LEAD BELLY: Just don’t go pigeon-holing the guy

1st February 2017

Title: Midnight Special
Label: Soul Jam

This CD collection features iconic songs that would influence a host of talented musicians from The Beatles to Johnny Cash and from Pete Seeger himself to Jimmie Rodgers.

Lead Belly or Huddie Ledbetter as he was also known, was an intriguing figure because he is not what most people assume him to be. That is, most people see him as a specialist blues artist, pure and simple and, frankly, this is not the case. Not the case at all. In fact, if you wish to nit pick, you could say that Lead Belly was a pure folk singer in the American tradition. He was as much folk as Pete Seeger was. As much as Woody Guthrie was. That might surprise some people but Lead Belly was a victim of racial stereotyping as a lot of black musicians were, “The guy was black, he played guitar, ergo he was a blues man.” The blues was just one of many genres that he tackled during hiscareer.

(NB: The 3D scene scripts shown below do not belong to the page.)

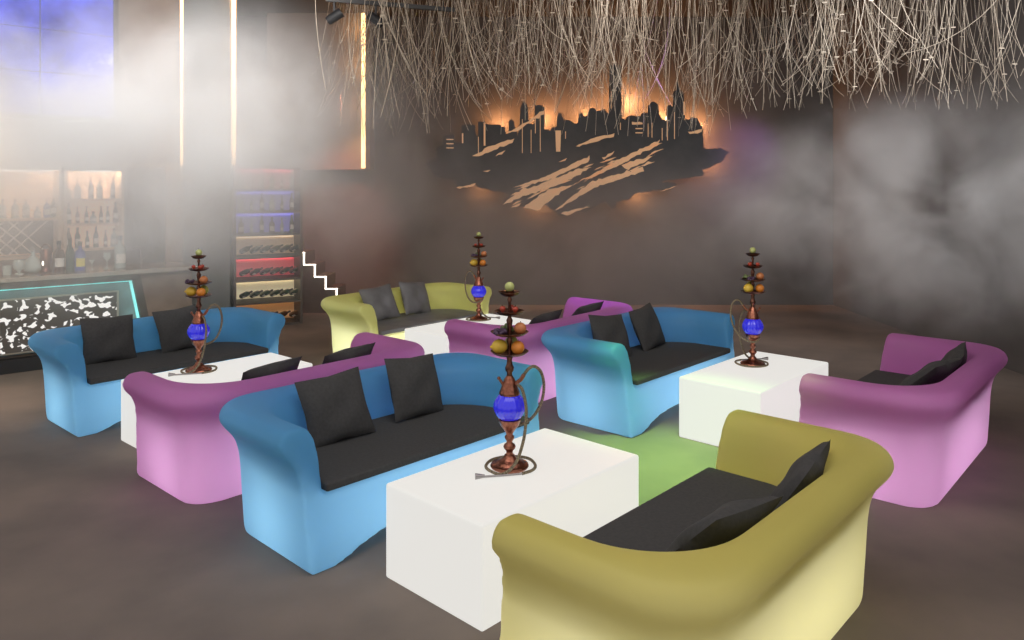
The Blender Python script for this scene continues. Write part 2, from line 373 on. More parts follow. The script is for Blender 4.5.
sx0, sx1, tz0, tz1 = -1.0, 1.38, 2.66, 4.2
for i in range(3):
    for j in range(3):
        w = (sx1-sx0)/3; hh = (tz1-tz0)/3
        obj('screen', MB().box(sx0+i*w+.008, sx0+(i+1)*w-.008, 1.80, 1.84, tz0+j*hh+.006, tz0+(j+1)*hh-.006), sm, tv)
fm = MB().box(sx0-.05, sx1+.05, 1.84, 1.99, tz0-.05, tz1+.02)
for q in ((sx0-.05, sx0, tz0-.05, tz1), (sx1, sx1+.05, tz0-.05, tz1), (sx0, sx1, tz0-.05, tz0)): fm.box(q[0], q[1], 1.78, 1.84, q[2], q[3])
obj('frame', fm, BLACK, tv)

# ------------------------------------------------------------------ wine cabinet with coloured rows
CA = math.radians(28); CO = Vector((-3.49, 9.62, 0))
wc = empty('wine_cabinet', CO, CA); tag(wc, 'tall open wine cabinet with rows lit red, violet and warm white', 'cabinet')
W = .80; rz_ = .292
side = MB().box(-.03, 0, 0, .42, 0, 2.08).box(W, W+.03, 0, .42, 0, 2.08)
obj('side_panel', MB().box(-.03, 0, 0, .42, 0, 2.08), DARKWOOD, wc); obj('side_panel', MB().box(W, W+.03, 0, .42, 0, 2.08), DARKWOOD, wc)
obj('top_panel', MB().box(0, W, 0, .42, 2.05, 2.08), DARKWOOD, wc); obj('back_panel', MB().box(0, W, .40, .42, 0, 2.05), DARKWOOD, wc)
cols = [((1, .45, .12), .8, 'amber'), ((1, .82, .5), 1.9, 'lowest warm white'), ((1, .05, .09), 1.6, 'lower red'), ((1, .70, .42), .9, 'upper warm white'),
        ((.16, .16, 1), 1.2, 'lower violet-blue'), ((.2, .2, 1), 1.2, 'upper violet-blue'), ((1, .08, .16), 1.5, 'top red')]
for r, (c, s_, nm) in enumerate(cols):
    z0 = r*rz_
    obj('shelf_board', MB().box(0, W, .01, .40, z0+.0, z0+.025), DARKWOOD, wc)
    lm = mat(f'row_light_{nm}'.replace(' ', '_'), c, .5, emis=c, es=s_*1.4)
    bp = mat(f'row_back_{nm}'.replace(' ', '_'), tuple(.25+.5*q for q in c), .6, emis=c, es=s_*.16)
    obj('light_bar', MB().box(.02, W-.02, .36, .38, z0+rz_-.04, z0+rz_-.015), lm, wc)
    obj('row_back', MB().box(.0, W, .385, .398, z0+.03, z0+rz_-.005), bp, wc)
    n = 6 if r else 5
    for i in range(n):
        lx = .08+i*(W-.16)/(n-1); M = Matrix.Translation(CO) @ Matrix.Rotation(CA, 4, 'Z')
        if r in (5, 6, 4):
            p = M @ Vector((lx, .15, z0+.026)); o = bottle(['spirit', 'slim', 'wine'][i % 3], [GREENB, BROWNB, PALEB][(i+r) % 3], p, CA, f'bottle standing in the {nm} lit row of the wine cabinet', f'bottles in the {nm} row', sc_=.78)
        else:
            p = M @ Vector((lx+.03, .33, z0+.026+.05)); o = bottle('wine', GREENB if r != 0 else BROWNB, p, CA+.35, f'dark wine bottle lying neck forward in the {nm} lit row of the cabinet', f'bottles lying in the {nm} row', sc_=.9, tilt=math.radians(72))

# ------------------------------------------------------------------ stairs with light line
stz = .172; tr = .155
st_ = empty('staircase', (-2.35, 10.9, 0)); tag(st_, 'dark staircase with a white zigzag light line climbing left behind the wine cabinet', 'staircase')
for k in range(7):
    x1 = .0-k*tr; obj('step', MB().box(x1-tr*(7-k), x1, -.05, .55, k*stz+.001, (k+1)*stz), DARKWOOD, st_)
zz = MB()
for k in range(6):
    x1 = -k*tr; zz.box(x1-.006, x1+.014, -.075, -.052, k*stz, (k+1)*stz+.01); zz.box(x1-tr, x1+.014, -.075, -.052, (k+1)*stz-.004, (k+1)*stz+.012)
obj('light_line', zz, LEDW, st_)

# ------------------------------------------------------------------ skyline wall art
AY = 11.25
def aw(x, y, Y=AY): return ((x-512)/760*Y, 1.8-(y-187)/760*Y)
Lp = [(65,358),(95,340),(115,330),(112,290),(142,275),(142,238),(188,232),(190,265),(218,268),(220,195),(245,188),(278,192),(282,235),(290,240),(290,180),(316,176),(322,188),(388,190),(390,200),(405,200),(408,232),(420,228),(422,175),(432,165),(445,178),(448,205),(458,208),(458,240),(468,190),(470,120),(478,100),(488,92),(500,105),(505,130),(506,185),(530,190),(532,108),(560,105),(572,118),(572,210),(600,215),(605,200),(625,198),(626,165),(632,140),(645,138),(650,165)]
Rp = [(12,205),(15,240),(40,240),(60,255),(72,250),(75,215),(90,210),(92,225),(110,222),(120,195),(135,190),(150,205),(165,200),(178,195),(188,210),(196,215),(198,20),(245,20),(248,235),(262,238),(270,225),(290,222),(320,225),(330,210),(350,212),(352,185),(365,165),(385,170),(395,185),(396,215),(410,238),(425,240),(428,190),(440,178),(452,185),(453,130),(465,118),(465,90),(476,90),(478,118),(495,130),(497,190),(500,235),(515,240),(530,228),(550,232),(562,262),(572,270),(574,350),(600,355),(640,352),(660,362),(678,370),(660,385),(655,400),(630,415),(600,432),(565,440),(580,450),(570,465),(480,475),(395,488),(460,490),(468,500),(450,512),(380,520),(300,535),(275,560),(225,565),(222,590),(205,597),(180,568),(100,610),(60,604),(0,628)]
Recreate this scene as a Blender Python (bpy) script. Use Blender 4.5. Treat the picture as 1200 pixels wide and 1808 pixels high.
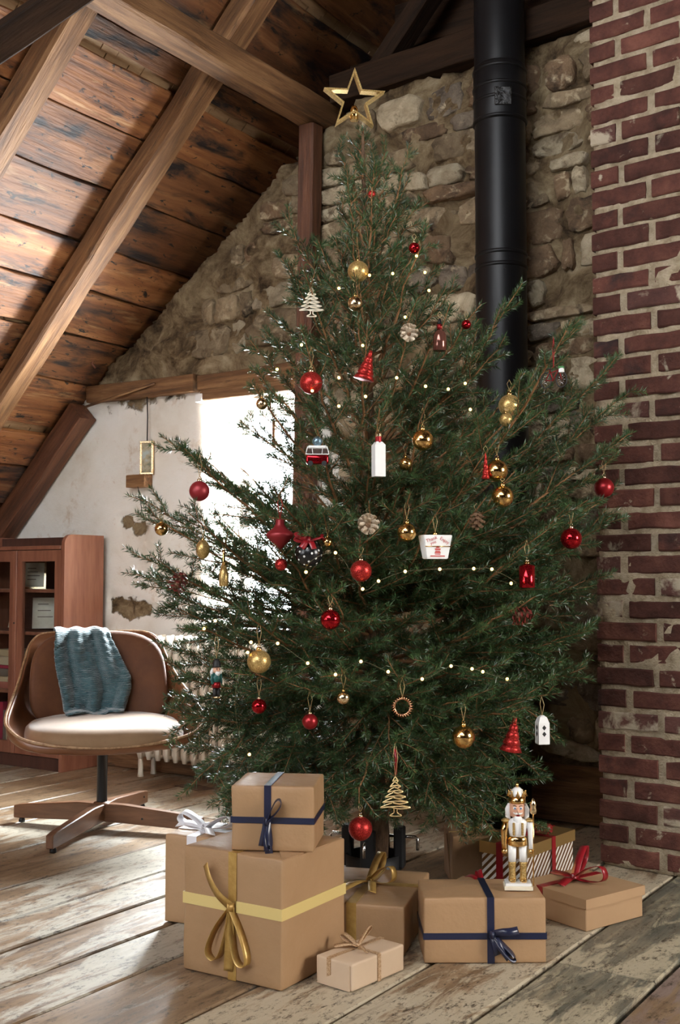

In his younger days, Lead Belly met up and played with Blind Lemon Jefferson around 1912. It was then that he changed his 6-string to a 12-string guitar. This would be his life-long companion and the source of his trademark sound found here via free flowing songs such as Alabama Bound, Goodnight, Irene and Rock Island Line.

The sound quality is restricted in terms of dynamics and soundstage but the sources are all 78s and so, in those terms, the sonics are pretty darned good. The clean-up operation has been successful and surprisingly focused in termsof the precision of both the vocal delivery and background harmonies which are all tight, without any wavering or smearing.

In the same series, also look out for Charley Patton’s Down the Dirt Road Blues, 1929-1934, newly remastered over two CDs.